Ne Pakistan ne de Hindistan diğerine karşı askeri hamlelerini duyurmak için acele etmiyor. Mevcut düşmanlıkların alevlenmesinden de anlaşılacağı üzere, saldırıların ve misillemelerin teyit edilmesi biraz zaman alabilir.

Ancak her ikisi de diğerinin kontrolündeki topraklarda ve hava sahasında operasyonlar yürütüyor.

Bu operasyonlar bazen kontrol noktalarına, tesislere ya da militanlar tarafından kullanıldığı iddia edilen yerlere zarar vermeyi amaçlıyor. Aynı zamanda liderleri kamuoyunun baskısına boyun eğmeye ve yanlış hesaplama potansiyeline sahip bir şekilde karşılık vermeye zorlamak, onları utandırmak veya kışkırtmak da amaçlanıyor.

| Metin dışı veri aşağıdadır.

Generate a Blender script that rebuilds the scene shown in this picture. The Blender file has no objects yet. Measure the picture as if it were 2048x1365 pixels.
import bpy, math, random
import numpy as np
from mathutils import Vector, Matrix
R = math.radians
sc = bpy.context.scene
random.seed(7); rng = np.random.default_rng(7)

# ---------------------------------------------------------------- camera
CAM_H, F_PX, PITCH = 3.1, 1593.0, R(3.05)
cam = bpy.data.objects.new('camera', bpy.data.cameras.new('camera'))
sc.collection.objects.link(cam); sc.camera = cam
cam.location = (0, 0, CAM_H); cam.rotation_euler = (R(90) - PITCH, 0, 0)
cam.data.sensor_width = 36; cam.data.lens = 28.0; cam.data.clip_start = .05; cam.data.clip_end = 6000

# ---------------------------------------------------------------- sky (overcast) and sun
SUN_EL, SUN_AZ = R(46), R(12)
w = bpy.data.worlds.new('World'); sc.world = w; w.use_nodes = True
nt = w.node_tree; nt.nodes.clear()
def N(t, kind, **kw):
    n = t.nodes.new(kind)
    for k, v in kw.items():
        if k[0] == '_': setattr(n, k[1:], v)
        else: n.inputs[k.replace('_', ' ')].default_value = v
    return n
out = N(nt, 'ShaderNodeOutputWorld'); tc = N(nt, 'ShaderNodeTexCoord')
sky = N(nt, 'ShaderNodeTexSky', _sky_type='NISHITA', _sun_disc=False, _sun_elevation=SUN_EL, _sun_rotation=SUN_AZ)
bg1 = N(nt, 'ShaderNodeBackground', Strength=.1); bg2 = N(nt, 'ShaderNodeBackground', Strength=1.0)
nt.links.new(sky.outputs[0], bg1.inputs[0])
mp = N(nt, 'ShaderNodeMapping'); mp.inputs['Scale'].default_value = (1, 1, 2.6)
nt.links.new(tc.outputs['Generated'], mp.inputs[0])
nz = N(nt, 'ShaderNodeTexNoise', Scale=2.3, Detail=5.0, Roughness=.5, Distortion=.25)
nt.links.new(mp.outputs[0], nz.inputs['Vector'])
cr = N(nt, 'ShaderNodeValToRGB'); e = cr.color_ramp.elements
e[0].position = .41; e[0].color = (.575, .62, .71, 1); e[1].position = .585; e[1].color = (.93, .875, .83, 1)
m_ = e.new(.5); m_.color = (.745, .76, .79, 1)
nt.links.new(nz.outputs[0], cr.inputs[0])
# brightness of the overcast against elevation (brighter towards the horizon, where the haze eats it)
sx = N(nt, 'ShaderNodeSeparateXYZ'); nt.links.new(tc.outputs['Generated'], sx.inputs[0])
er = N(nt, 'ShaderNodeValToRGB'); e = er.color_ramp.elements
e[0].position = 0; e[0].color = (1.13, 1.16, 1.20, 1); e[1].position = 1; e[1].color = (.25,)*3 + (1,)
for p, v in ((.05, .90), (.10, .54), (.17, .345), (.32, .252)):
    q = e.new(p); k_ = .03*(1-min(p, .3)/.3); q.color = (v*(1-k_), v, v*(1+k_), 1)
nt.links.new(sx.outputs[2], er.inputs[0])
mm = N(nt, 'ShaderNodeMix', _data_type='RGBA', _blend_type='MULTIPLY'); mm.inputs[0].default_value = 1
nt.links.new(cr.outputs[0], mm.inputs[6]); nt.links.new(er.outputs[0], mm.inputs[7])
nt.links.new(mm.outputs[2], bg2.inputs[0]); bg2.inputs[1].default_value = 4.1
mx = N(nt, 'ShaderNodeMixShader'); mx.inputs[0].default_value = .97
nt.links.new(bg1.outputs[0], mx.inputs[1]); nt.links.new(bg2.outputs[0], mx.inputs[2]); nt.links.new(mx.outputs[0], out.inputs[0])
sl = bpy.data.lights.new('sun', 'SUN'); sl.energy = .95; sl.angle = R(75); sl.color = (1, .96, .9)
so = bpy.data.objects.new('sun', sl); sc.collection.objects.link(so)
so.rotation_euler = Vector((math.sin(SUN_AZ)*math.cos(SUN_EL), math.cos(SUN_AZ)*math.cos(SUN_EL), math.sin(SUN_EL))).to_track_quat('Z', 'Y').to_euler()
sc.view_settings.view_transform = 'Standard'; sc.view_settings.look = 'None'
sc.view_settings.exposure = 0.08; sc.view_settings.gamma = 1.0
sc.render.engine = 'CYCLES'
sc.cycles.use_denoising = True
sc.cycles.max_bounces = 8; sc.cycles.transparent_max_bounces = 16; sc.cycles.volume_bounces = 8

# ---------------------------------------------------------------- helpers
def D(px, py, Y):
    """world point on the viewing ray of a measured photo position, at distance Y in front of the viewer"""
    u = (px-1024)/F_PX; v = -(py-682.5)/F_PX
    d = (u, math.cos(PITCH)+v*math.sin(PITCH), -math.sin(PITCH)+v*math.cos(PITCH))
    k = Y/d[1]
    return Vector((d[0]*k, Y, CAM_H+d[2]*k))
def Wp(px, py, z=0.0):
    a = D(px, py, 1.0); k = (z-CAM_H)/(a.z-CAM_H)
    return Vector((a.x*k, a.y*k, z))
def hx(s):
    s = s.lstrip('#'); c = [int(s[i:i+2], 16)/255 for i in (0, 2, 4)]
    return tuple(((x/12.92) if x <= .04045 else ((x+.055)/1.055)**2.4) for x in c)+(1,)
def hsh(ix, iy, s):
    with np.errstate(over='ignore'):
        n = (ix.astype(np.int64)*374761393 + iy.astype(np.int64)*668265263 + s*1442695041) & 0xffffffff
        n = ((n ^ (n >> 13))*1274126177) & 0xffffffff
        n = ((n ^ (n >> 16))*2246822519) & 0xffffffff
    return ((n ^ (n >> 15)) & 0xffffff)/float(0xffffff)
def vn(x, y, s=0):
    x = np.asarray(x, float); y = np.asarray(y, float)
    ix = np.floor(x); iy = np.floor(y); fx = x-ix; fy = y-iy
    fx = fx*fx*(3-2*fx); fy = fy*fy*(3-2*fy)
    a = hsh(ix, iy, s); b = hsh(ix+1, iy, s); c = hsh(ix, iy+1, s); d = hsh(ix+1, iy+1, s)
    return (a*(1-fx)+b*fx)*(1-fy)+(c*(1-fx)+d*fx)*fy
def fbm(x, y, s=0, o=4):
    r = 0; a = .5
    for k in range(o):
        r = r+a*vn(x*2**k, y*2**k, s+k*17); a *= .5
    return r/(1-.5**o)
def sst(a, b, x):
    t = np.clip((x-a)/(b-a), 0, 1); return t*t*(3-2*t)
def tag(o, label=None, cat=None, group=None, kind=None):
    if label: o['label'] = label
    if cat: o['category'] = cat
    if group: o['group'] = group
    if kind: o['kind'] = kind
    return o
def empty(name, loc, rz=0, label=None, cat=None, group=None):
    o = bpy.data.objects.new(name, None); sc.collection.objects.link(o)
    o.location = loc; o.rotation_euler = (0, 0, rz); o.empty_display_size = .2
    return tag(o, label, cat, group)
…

Bu faaliyetlerin çoğu Keşmir'i Hindistan ve Pakistan arasında bölen Kontrol Hattı boyunca gerçekleşiyor.

Jfjdj
Hindistan ile Pakistan arasındaki Wagah Sınır Kapısı yakınlarında duran Hindistan Sınır Güvenlik Güçleri (AFP)

Bu hattın medya ve kamuoyundan büyük ölçüde izole edilmiş olması, saldırı veya misilleme iddialarının bağımsız olarak doğrulanmasını zorlaştırıyor.

Bu tür olaylar, iki ülkenin nükleer kapasiteleri göz önüne alındığında uluslararası endişeleri arttırmakta, dikkatleri Hindistan ve Pakistan'a ve nihayetinde Keşmir üzerindeki rekabet eden iddialarına geri çekmektedir.

Her iki ülkenin de kaynaklar için rekabet etmesini gerektirecek bir durum söz konusu değil

Pakistan'ın muazzam bir maden zenginliği var, ancak Hindistan'ın bundan faydalanmak gibi bir arzusu yok. Hinduların çoğunlukta olduğu Hindistan ile Müslümanların çoğunlukta olduğu Pakistan arasında temel ideolojik farklılıklar olsa da birbirlerine hükmetmek ya da birbirlerini etkilemek gibi bir amaçları yok.

Keşmir dışında birbirlerinin topraklarında hak iddia etmek ya da hegemonya kurmak gibi bir niyetleri de yok.